La política española está repleta de traidores y también de víctimas que a su vez fueron o pueden ser felones si se dan las condiciones pertinentes. Nuestra historia reciente nos ofrece una panoplia completa de nombres que en un momento u otro de su trayectoria utilizaron la deslealtad como arma de destrucción masiva. Da igual el partido que los parió porque en todos ellos la puñalada trapera ha escrito páginas gloriosas en los últimos años. Lo acaecido estos días en el PSOE, y más concretamente a Pedro Sánchez, demuestra claramente que John Le Carré estaba en lo cierto cuando dijo, hablando de la vida más que de la literatura, que la traición es en gran medida una cuestión de hábito.
Y nuestros políticos tienen absolutamente interiorizado el hábito de la felonía. La lealtad, ya lo sabíamos, no es una de sus principales virtudes. No suelen ser fieles ni a los ciudadanos, ni tan siquiera a los votantes que los eligieron, ni llegado el caso que nos ocupa a los líderes que más o menos confiaron en ellos. Hablamos de la fidelidad bien entendida, no de la que se tiene uno a sí mismo y que se basa exclusivamente en estar en el lugar adecuado en el momento preciso con la única ambición de flotar y sobrevivir al precio necesario. Flotar y sobrevivir, ubicarse, sentarse siempre a la vera de la oportunidad y no de la integridad; caminar no por el camino recto sino por el que les conduce de forma rápida a la cueva de las ambiciones.
Leer algunos nombres del listado que este fin de semana mostró su apoyo a las ambiciones de Patxi López nos llevaría inexorablemente al llanto o a la carcajada. A elegir. Y ni intento ni quiero salvar al exsecretario general de los socialistas, víctima del mejor y más maquiavélico Rubalcaba, pero víctima sobre todo de su propia ineptitud y de una traición anunciada, y que a buenas horas le habrá servido para confirmar con sorpresa lo que se temía: que se puede confiar totalmente en las malas personas porque éstas no cambian jamás.
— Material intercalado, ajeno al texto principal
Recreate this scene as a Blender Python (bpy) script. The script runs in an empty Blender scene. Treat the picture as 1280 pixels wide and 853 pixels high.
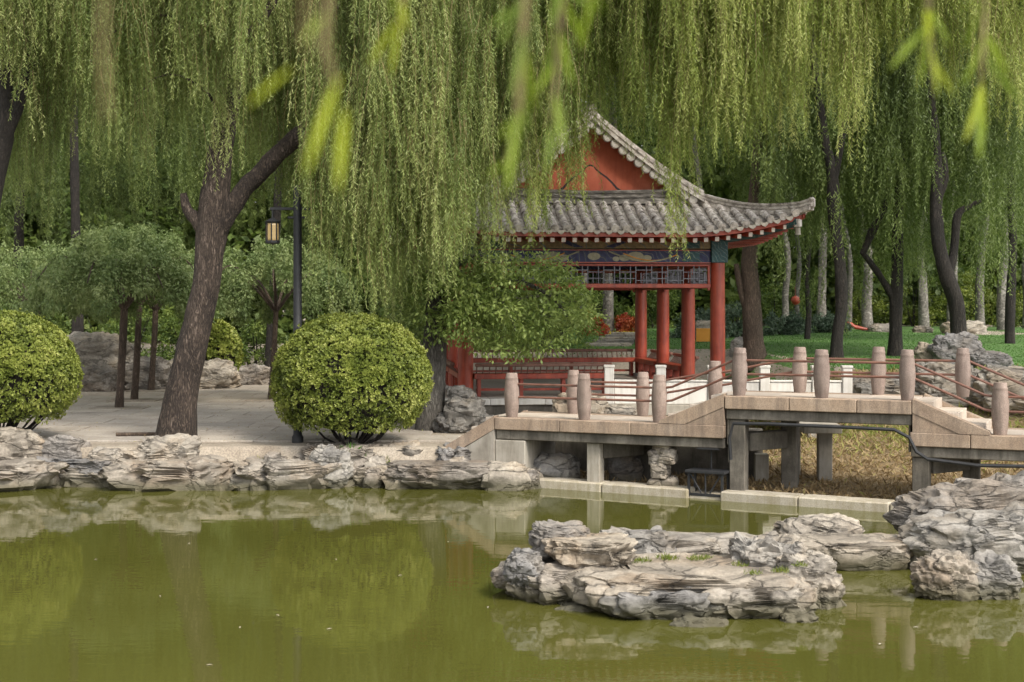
import bpy, bmesh, math, random
import numpy as np
from mathutils import Vector, Matrix, noise

random.seed(7)
rng = np.random.default_rng(11)
scn = bpy.context.scene
C = scn.collection
R = math.radians

# ------------------------------------------------------------------ camera, sky, sun, exposure
CH = 3.05            # camera height above the water
F = 1778.0           # focal length in photo pixels
HY = 375.0           # photo row of the horizon
cd = bpy.data.cameras.new('camera')
cam = bpy.data.objects.new('camera', cd)
C.objects.link(cam)
cam.location = (0, 0, CH)
cam.rotation_euler = (R(90), 0, 0)
cd.lens = 50.0
cd.sensor_width = 36.0
cd.shift_y = (HY - 426.5) / 1280.0
cd.clip_start = 0.05
cd.clip_end = 2000
cd.dof.use_dof = True
cd.dof.focus_distance = 22.0
cd.dof.aperture_fstop = 2.6
scn.camera = cam

w = bpy.data.worlds.new('World')
scn.world = w
w.use_nodes = True
nt = w.node_tree
nt.nodes.clear()
sky = nt.nodes.new('ShaderNodeTexSky')
sky.sky_type = 'NISHITA'
sky.sun_disc = False
sky.sun_elevation = R(46)
sky.sun_rotation = R(140)
sky.air_density = 1.0
sky.dust_density = 4.0
sky.ozone_density = 0.6
hs = nt.nodes.new('ShaderNodeHueSaturation')     # overcast: the blue mostly washed out
hs.inputs['Saturation'].default_value = 0.04
bg = nt.nodes.new('ShaderNodeBackground')
bg.inputs['Strength'].default_value = 0.15
wo = nt.nodes.new('ShaderNodeOutputWorld')
nt.links.new(sky.outputs[0], hs.inputs['Color'])
nt.links.new(hs.outputs[0], bg.inputs['Color'])
nt.links.new(bg.outputs[0], wo.inputs['Surface'])

sl = bpy.data.lights.new('sun', 'SUN')
sun = bpy.data.objects.new('sun', sl)
C.objects.link(sun)
sl.energy = 1.5
sl.angle = R(14)
sl.color = (1.0, 0.87, 0.68)
el, az = R(46), R(140)
sd = Vector((math.sin(az) * math.cos(el), math.cos(az) * math.cos(el), math.sin(el)))
sun.rotation_euler = sd.to_track_quat('Z', 'Y').to_euler()

scn.view_settings.view_transform = 'Standard'
scn.view_settings.look = 'None'
scn.view_settings.gamma = 1.0
scn.view_settings.exposure = 0.98
scn.cycles.max_bounces = 8
scn.cycles.diffuse_bounces = 4
scn.cycles.transmission_bounces = 6


def at(px, D):                       # world x of a photo column at a distance
    return (px - 640.0) * D / F


def zt(py, D):                       # world z of a photo row at a distance
    return CH - (py - HY) * D / F


def W(px, py, D):
    return Vector((at(px, D), D, zt(py, D)))


def sm(t):
    t = max(0.0, min(1.0, t))
    return t * t * (3 - 2 * t)


# ------------------------------------------------------------------ materials
def nodes_mat(name):
    m = bpy.data.materials.new(name)
    m.use_nodes = True
    t = m.node_tree
    b = t.nodes['Principled BSDF']
    return m, t, b


def N(t, kind, **kw):
    n = t.nodes.new(kind)
    for k, v in kw.items():
        if k in n.inputs:
            n.inputs[k].default_value = v
        else:
            setattr(n, k, v)
    return n


def ramp(t, src, stops):
    r = t.nodes.new('ShaderNodeValToRGB')
    e = r.color_ramp.elements
    while len(e) < len(stops):
        e.new(0.5)
    for i, (p, c) in enumerate(stops):
        e[i].position = p
        e[i].color = (c[0], c[1], c[2], 1)
    t.links.new(src, r.inputs[0])
    return r.outputs[0]


def coords(t, scale=(1, 1, 1), world=False):
    tc = N(t, 'ShaderNodeTexCoord')
    mp = N(t, 'ShaderNodeMapping')
    mp.inputs['Scale'].default_value = scale
    if world:
        g = N(t, 'ShaderNodeNewGeometry')
        t.links.new(g.outputs['Position'], mp.inputs['Vector'])
    else:
        t.links.new(tc.outputs['Object'], mp.inputs['Vector'])
    return mp.outputs[0]


def tex(t, vec, scale, detail=6, rough=0.6, dist=0.0):
    n = N(t, 'ShaderNodeTexNoise', Scale=scale, Detail=detail, Roughness=rough, Distortion=dist)
    t.links.new(vec, n.inputs['Vector'])
    return n.outputs[0]


def mixc(t, fac, a, b, mode='MIX'):
    m = N(t, 'ShaderNodeMix', data_type='RGBA', blend_type=mode)
    for sock, v in ((m.inputs[0], fac), (m.inputs[6], a), (m.inputs[7], b)):
        if isinstance(v, (int, float)):
            sock.default_value = v
        elif isinstance(v, tuple):
            sock.default_value = (v[0], v[1], v[2], 1)
        else:
            t.links.new(v, sock)
    return m.outputs[2]


def math_n(t, op, a, b=0.0):
    m = N(t, 'ShaderNodeMath', operation=op)
    for i, v in enumerate((a, b)):
        if isinstance(v, (int, float)):
            m.inputs[i].default_value = v
        else:
            t.links.new(v, m.inputs[i])
    return m.outputs[0]


def bump(t, b, h, strength=0.5, dist=0.02):
    n = N(t, 'ShaderNodeBump', Strength=strength, Distance=dist)
    t.links.new(h, n.inputs['Height'])
    t.links.new(n.outputs[0], b.inputs['Normal'])


def stone_mat(name, c1, c2, c3, scale=4.0, rough=0.8, bs=0.4, bd=0.01, world=False, speck=0.0, stain=None, stretch=(1, 1, 1)):
    m, t, b = nodes_mat(name)
    v = coords(t, stretch, world)
    n1 = tex(t, v, scale, 8, 0.65)
    col = ramp(t, n1, [(0.3, c1), (0.5, c2), (0.72, c3)])
    if speck:
        n2 = tex(t, v, scale * 25, 2, 0.5)
        sp = ramp(t, n2, [(0.38, (1 - speck,) * 3), (0.6, (1 + speck * 0.4,) * 3)])
        col = mixc(t, 1.0, col, sp, 'MULTIPLY')
    if stain:
        vs = coords(t, (5, 5, 0.7), world)
        n3 = tex(t, vs, 1.6, 5, 0.7)
        f = ramp(t, n3, [(0.45, (0, 0, 0)), (0.68, (1, 1, 1))])
        f2 = math_n(t, 'MULTIPLY', f, stain[1])
        col = mixc(t, f2, col, stain[0])
    oi = N(t, 'ShaderNodeObjectInfo')
    vv = ramp(t, oi.outputs['Random'], [(0.0, (0.86, 0.86, 0.87)), (1.0, (1.09, 1.08, 1.06))])
    col = mixc(t, 1.0, col, vv, 'MULTIPLY')
    t.links.new(col, b.inputs['Base Color'])
    b.inputs['Roughness'].default_value = rough
    hh = tex(t, v, scale * 9, 6, 0.7)
    bump(t, b, hh, bs, bd)
    return m


def leaf_mat(name, stops, trans=0.3, rough=0.5):
    m, t, b = nodes_mat(name)
    a = N(t, 'ShaderNodeAttribute', attribute_name='tint')
    col = ramp(t, a.outputs['Fac'], stops)
    t.links.new(col, b.inputs['Base Color'])
    b.inputs['Roughness'].default_value = rough
    b.inputs['Specular IOR Level'].default_value = 0.35
    tr = N(t, 'ShaderNodeBsdfTranslucent')
    br = N(t, 'ShaderNodeHueSaturation', Saturation=1.1, Value=1.25)
    t.links.new(col, br.inputs['Color'])
    t.links.new(br.outputs[0], tr.inputs['Color'])
    mx = N(t, 'ShaderNodeMixShader')
    mx.inputs[0].default_value = trans
    t.links.new(b.outputs[0], mx.inputs[1])
    t.links.new(tr.outputs[0], mx.inputs[2])
    t.links.new(mx.outputs[0], t.nodes['Material Output'].inputs['Surface'])
    return m


def rock_mat(name, c_dark, c_mid, c_light, warm, strata=2.4, tilt=0.0):
    m, t, b = nodes_mat(name)
    oi = N(t, 'ShaderNodeObjectInfo')
    g = N(t, 'ShaderNodeNewGeometry')
    mp = N(t, 'ShaderNodeMapping')
    mp.inputs['Rotation'].default_value = (0.12, tilt, 0.3)
    t.links.new(g.outputs['Position'], mp.inputs['Vector'])
    v = mp.outputs[0]
    mp2 = N(t, 'ShaderNodeMapping')
    mp2.inputs['Rotation'].default_value = (0.12, tilt, 0.3)
    mp2.inputs['Scale'].default_value = (0.8, 0.8, strata)
    t.links.new(g.outputs['Position'], mp2.inputs['Vector'])
    vs = mp2.outputs[0]
    n1 = tex(t, v, 1.3, 7, 0.62, 0.4)
    col = ramp(t, n1, [(0.30, c_mid), (0.47, c_light), (0.62, warm), (0.75, c_mid)])
    ns = tex(t, vs, 1.25, 9, 0.64, 1.5)
    lay = ramp(t, ns, [(0.32, (0.22, 0.21, 0.20)), (0.43, (0.72, 0.70, 0.68)), (0.58, (1.05, 1.04, 1.02)), (0.72, (1.25, 1.22, 1.17))])
    col = mixc(t, 0.65, col, lay, 'MULTIPLY')
    vr_ = ramp(t, oi.outputs['Random'], [(0.0, (0.72, 0.72, 0.74)), (0.5, (0.98, 0.96, 0.92)), (1.0, (1.18, 1.14, 1.06))])
    col = mixc(t, 1.0, col, vr_, 'MULTIPLY')
    vo = N(t, 'ShaderNodeTexVoronoi', feature='DISTANCE_TO_EDGE', Scale=1.5)
    dv = N(t, 'ShaderNodeVectorMath', operation='ADD')
    nz = N(t, 'ShaderNodeTexNoise', Scale=2.2, Detail=6)
    t.links.new(vs, nz.inputs['Vector'])
    t.links.new(vs, dv.inputs[0])
    t.links.new(nz.outputs['Color'], dv.inputs[1])
    t.links.new(dv.outputs[0], vo.inputs['Vector'])
    crack = ramp(t, vo.outputs['Distance'], [(0.0, (0, 0, 0)), (0.055, (1, 1, 1))])
    col = mixc(t, math_n(t, 'MULTIPLY', math_n(t, 'SUBTRACT', 1.0, crack), 0.55), col, c_dark)
    fine = tex(t, v, 22, 4, 0.7)
    fr = ramp(t, fine, [(0.35, (0.75,) * 3), (0.65, (1.15,) * 3)])
    col = mixc(t, 1.0, col, fr, 'MULTIPLY')
    # wet, algae-stained band where the pond touches the stone
    sx = N(t, 'ShaderNodeSeparateXYZ')
    t.links.new(g.outputs['Position'], sx.inputs[0])
    zz = math_n(t, 'ADD', sx.outputs[2], math_n(t, 'MULTIPLY', n1, 0.12))
    wet = ramp(t, zz, [(0.13, (1, 1, 1)), (0.29, (0, 0, 0))])
    col = mixc(t, math_n(t, 'MULTIPLY', wet, 0.8), col, (0.060, 0.055, 0.026))
    t.links.new(col, b.inputs['Base Color'])
    b.inputs['Roughness'].default_value = 0.82
    hsum = math_n(t, 'ADD', math_n(t, 'MULTIPLY', ns, 0.6), math_n(t, 'MULTIPLY', crack, 0.25))
    hsum = math_n(t, 'ADD', hsum, math_n(t, 'MULTIPLY', fine, 0.12))
    bump(t, b, hsum, 0.9, 0.07)
    return m


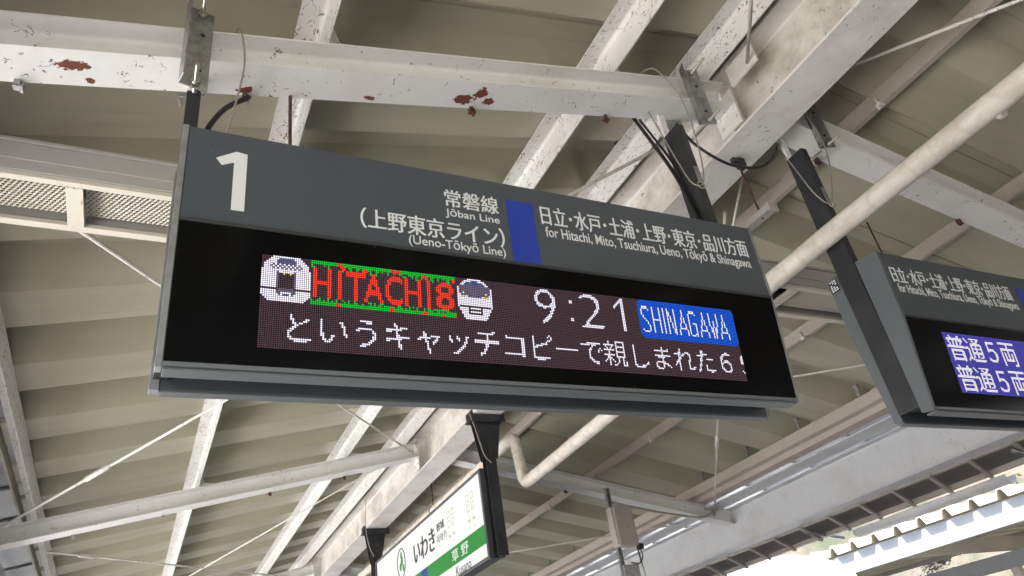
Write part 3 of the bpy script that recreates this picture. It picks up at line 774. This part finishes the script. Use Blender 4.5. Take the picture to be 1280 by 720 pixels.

Nuestros políticos se saben de memoria la historia del escorpión y la rana pero están convencidos de que son capaces de darle la vuelta al final de la fábula. Morder a la rana en mitad del río, traicionarla, está en su condición y no pueden evitarlo, pero se han creído que como saben nadar y guardar la ropa llegarán a la otra orilla y se salvarán.
Los que han traicionado a este Sánchez, y antes a otros como él, porque está en su naturaleza y han llegado al otro lado del río, creen que si al final ganan no hay traición que valga y esperan encontrar una nueva vera a la que arrimarse y un nuevo camino que reptar para colmar sus ambiciones hasta que vuelvan a convertirse en los escorpiones que llevan dentro o comprueben con terror que el río se ha quedado sin agua y ya nadie los necesita para cruzarlo.